The perimeter of a rectangle is 174 inches. The length exceeds the width by 11 inches. find the length and the width.

To find the length and width of the rectangle, we can set up a system of equations based on the given information.

Let's assume:
- Length of the rectangle = L inches
- Width of the rectangle = W inches

Given that:
- The perimeter of a rectangle is 174 inches, we can write the equation: 2L + 2W = 174.

Furthermore, it is given that:
- The length exceeds the width by 11 inches, so we can write the equation: L = W + 11.

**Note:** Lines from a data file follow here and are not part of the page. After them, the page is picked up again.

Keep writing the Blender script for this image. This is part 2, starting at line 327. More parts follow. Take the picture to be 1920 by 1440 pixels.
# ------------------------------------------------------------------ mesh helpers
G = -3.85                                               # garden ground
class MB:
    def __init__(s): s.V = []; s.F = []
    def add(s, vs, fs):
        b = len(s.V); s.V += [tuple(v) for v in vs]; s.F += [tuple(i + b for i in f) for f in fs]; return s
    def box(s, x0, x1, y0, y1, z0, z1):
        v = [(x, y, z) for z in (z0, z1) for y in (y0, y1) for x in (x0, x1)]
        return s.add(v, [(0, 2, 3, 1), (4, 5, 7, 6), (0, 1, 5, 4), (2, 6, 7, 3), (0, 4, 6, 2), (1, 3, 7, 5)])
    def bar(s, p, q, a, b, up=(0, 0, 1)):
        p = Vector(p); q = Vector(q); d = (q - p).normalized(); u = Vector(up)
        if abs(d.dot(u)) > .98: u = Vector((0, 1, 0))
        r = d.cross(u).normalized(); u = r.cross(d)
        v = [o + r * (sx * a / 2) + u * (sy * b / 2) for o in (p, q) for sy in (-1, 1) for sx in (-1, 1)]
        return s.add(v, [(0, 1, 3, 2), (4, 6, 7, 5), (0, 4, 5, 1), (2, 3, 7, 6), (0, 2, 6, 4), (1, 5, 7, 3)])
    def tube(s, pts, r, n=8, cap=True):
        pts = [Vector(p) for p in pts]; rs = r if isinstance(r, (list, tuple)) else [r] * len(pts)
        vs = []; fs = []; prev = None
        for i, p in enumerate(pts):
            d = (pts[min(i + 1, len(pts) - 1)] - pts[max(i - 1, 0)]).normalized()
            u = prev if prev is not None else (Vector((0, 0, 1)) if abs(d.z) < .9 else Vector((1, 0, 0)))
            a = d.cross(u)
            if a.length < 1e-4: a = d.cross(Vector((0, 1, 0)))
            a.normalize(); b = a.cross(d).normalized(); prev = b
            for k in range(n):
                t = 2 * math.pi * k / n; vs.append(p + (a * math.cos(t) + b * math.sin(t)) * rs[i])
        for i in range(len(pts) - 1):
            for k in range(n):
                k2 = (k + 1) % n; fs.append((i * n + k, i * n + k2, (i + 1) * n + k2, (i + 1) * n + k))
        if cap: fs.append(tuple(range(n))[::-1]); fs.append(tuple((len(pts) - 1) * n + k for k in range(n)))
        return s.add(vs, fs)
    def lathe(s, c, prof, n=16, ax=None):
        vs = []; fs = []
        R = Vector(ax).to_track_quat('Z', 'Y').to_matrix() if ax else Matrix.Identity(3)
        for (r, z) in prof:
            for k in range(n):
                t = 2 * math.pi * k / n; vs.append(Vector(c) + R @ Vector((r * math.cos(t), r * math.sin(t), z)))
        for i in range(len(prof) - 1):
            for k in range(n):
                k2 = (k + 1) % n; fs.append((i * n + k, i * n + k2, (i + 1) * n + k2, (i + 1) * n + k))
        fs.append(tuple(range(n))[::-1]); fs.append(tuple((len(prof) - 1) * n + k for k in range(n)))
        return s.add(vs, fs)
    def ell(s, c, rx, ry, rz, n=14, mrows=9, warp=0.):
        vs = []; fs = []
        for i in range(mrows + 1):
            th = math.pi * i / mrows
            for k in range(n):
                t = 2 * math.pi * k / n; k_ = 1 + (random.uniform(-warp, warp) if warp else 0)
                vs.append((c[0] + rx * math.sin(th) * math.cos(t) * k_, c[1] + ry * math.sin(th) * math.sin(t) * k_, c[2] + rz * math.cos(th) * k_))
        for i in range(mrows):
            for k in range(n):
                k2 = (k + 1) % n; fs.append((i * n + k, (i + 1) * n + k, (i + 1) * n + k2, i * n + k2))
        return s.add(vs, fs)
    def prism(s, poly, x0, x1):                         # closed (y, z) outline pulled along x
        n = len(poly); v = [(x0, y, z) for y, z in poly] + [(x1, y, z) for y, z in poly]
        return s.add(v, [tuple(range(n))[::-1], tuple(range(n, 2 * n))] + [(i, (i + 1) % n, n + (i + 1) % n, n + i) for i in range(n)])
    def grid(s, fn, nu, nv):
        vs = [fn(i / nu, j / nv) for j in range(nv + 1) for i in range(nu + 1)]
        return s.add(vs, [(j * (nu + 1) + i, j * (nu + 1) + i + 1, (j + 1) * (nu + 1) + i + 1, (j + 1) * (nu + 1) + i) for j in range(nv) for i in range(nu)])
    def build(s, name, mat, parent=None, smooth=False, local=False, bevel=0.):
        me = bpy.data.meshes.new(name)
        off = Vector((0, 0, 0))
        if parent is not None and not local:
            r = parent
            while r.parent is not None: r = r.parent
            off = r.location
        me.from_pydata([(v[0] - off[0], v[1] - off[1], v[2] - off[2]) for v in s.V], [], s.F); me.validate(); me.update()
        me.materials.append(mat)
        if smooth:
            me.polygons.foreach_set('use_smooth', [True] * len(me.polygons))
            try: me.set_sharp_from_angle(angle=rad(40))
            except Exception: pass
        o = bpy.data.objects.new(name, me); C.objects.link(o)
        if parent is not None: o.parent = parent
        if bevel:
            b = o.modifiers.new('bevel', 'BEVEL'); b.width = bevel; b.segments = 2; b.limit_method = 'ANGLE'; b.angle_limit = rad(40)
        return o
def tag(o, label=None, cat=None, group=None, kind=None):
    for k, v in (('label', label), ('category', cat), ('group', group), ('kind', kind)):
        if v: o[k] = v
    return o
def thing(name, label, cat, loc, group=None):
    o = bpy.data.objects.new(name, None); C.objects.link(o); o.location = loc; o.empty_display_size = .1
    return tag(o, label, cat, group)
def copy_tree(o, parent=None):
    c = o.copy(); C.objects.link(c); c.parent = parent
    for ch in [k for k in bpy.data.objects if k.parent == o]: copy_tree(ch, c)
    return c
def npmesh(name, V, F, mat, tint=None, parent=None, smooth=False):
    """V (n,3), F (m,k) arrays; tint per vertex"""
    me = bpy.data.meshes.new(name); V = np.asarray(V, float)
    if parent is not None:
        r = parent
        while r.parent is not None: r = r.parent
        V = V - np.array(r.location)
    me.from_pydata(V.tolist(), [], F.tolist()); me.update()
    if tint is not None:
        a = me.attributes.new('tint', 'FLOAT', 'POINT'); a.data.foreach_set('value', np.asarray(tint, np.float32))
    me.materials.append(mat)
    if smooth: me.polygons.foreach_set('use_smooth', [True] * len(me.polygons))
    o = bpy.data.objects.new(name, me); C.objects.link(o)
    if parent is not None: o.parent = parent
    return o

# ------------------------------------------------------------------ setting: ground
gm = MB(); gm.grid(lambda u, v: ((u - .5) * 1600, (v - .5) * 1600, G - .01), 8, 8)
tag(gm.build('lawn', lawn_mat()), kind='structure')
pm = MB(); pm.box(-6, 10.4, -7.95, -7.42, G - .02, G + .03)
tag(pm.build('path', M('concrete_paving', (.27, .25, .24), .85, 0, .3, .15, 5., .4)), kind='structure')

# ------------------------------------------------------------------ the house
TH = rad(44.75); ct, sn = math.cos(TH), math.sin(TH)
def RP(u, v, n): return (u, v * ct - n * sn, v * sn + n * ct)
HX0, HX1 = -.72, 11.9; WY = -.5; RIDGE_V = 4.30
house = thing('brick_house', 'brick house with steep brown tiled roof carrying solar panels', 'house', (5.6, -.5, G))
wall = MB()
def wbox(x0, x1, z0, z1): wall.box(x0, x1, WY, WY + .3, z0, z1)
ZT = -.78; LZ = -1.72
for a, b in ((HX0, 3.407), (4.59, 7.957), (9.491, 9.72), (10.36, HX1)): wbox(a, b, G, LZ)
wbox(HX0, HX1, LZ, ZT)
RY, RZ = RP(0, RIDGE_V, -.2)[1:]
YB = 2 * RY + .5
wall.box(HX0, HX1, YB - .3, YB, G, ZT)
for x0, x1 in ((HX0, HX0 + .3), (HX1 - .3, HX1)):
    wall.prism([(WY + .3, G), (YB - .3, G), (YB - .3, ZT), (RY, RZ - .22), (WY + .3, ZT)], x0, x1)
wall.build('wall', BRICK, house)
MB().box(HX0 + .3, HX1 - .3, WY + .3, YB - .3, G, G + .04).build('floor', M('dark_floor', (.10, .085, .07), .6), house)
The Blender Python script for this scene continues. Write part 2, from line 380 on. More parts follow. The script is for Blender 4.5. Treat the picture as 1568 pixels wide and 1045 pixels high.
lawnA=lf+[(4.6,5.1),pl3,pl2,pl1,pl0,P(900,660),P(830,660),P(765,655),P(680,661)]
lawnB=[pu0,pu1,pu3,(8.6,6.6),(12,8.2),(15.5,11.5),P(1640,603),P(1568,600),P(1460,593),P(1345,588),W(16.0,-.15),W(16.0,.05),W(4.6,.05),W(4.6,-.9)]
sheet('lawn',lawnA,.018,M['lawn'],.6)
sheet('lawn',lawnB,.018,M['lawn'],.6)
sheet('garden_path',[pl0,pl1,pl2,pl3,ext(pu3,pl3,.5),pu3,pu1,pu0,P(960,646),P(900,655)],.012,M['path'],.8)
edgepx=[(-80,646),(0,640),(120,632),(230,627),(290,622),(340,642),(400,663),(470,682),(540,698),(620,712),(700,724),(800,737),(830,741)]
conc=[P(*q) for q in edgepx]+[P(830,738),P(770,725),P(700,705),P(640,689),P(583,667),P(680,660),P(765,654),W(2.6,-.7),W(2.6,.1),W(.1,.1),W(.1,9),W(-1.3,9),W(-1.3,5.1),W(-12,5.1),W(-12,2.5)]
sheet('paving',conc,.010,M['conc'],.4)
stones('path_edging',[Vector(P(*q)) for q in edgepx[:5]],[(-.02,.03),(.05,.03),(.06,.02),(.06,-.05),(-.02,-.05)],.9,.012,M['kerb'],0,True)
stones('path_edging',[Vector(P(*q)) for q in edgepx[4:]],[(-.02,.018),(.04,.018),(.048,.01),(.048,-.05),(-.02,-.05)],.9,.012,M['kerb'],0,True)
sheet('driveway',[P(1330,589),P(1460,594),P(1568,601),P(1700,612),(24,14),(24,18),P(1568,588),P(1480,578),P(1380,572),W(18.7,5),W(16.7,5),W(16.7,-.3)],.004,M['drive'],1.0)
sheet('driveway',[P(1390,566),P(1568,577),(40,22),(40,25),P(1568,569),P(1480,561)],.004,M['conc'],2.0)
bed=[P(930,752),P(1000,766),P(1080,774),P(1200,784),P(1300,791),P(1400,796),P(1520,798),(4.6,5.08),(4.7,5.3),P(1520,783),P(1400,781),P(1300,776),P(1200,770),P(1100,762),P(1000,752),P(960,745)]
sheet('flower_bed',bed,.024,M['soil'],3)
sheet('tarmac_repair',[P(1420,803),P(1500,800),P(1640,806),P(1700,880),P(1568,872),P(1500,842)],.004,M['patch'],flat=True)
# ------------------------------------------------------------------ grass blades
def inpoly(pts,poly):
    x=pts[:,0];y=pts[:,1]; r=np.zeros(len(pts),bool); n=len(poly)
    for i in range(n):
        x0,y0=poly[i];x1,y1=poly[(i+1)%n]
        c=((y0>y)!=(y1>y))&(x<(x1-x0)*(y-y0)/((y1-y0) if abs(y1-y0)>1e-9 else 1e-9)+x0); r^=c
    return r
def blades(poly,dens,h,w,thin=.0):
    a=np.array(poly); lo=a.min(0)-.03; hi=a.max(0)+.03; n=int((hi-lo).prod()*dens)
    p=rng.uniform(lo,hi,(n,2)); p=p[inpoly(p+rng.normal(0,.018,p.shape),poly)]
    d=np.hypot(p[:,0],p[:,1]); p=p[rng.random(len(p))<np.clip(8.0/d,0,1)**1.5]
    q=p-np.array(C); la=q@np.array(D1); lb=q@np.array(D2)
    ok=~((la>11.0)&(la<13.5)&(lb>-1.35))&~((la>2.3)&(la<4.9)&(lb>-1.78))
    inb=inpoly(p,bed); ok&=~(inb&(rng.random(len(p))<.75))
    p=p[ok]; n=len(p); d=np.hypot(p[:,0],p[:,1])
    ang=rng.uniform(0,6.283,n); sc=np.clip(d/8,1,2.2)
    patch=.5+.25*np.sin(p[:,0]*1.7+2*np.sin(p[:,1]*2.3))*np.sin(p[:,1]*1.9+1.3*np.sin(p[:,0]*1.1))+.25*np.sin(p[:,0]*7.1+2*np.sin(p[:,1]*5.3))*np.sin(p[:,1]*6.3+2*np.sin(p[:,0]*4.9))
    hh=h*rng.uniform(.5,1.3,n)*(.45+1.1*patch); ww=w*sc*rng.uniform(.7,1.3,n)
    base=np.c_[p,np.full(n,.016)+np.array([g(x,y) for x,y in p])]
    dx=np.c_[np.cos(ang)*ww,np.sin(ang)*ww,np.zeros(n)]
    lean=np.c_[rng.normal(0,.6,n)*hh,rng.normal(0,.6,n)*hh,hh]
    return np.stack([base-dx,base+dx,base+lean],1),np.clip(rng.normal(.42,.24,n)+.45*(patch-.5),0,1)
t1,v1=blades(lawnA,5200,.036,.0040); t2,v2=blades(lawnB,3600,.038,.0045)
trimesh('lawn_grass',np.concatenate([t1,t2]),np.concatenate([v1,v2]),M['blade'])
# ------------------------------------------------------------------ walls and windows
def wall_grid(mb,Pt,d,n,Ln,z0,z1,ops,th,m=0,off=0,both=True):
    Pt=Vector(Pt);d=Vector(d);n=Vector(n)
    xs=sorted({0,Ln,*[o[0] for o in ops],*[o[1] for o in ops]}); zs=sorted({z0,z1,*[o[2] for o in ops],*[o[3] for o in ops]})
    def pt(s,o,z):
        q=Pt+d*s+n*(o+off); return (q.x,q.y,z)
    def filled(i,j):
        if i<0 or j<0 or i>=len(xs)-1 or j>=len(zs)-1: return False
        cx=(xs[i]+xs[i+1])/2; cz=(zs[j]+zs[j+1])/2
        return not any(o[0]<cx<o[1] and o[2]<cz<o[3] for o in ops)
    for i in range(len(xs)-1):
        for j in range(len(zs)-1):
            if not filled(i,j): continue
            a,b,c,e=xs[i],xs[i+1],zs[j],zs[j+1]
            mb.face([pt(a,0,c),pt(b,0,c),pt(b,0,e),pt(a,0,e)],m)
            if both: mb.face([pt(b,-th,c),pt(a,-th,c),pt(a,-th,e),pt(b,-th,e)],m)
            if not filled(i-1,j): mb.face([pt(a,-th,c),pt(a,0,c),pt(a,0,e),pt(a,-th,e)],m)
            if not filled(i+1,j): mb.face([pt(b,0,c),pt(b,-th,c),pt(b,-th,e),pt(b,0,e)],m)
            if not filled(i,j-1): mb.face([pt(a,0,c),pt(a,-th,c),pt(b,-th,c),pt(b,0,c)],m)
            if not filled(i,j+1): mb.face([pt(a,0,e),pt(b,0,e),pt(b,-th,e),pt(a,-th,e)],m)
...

We now have a system of two equations:
1) 2L + 2W = 174
2) L = W + 11

To solve this system, we can substitute equation (2) into equation (1) to eliminate L:

2(W + 11) + 2W = 174
Simplifying, 2W + 22 + 2W = 174
Combine like terms, 4W + 22 = 174
Subtract 22 from both sides, 4W = 152
Divide both sides by 4, W = 38

We now know that the width of the rectangle is 38 inches.

Using the value of W, we can substitute it back into equation (2) to find the length:

L = 38 + 11
L = 49

Therefore, the length of the rectangle is 49 inches.

In conclusion, the length of the rectangle is 49 inches and the width is 38 inches.

W=38 but then how do you find length?

The length exceeds the width by 11 inches.

P = 2L + 2W

174 = W + 11 + W + 11 + 2W
174 = 4W + 22
152 = 4W
152/4 = W
? = width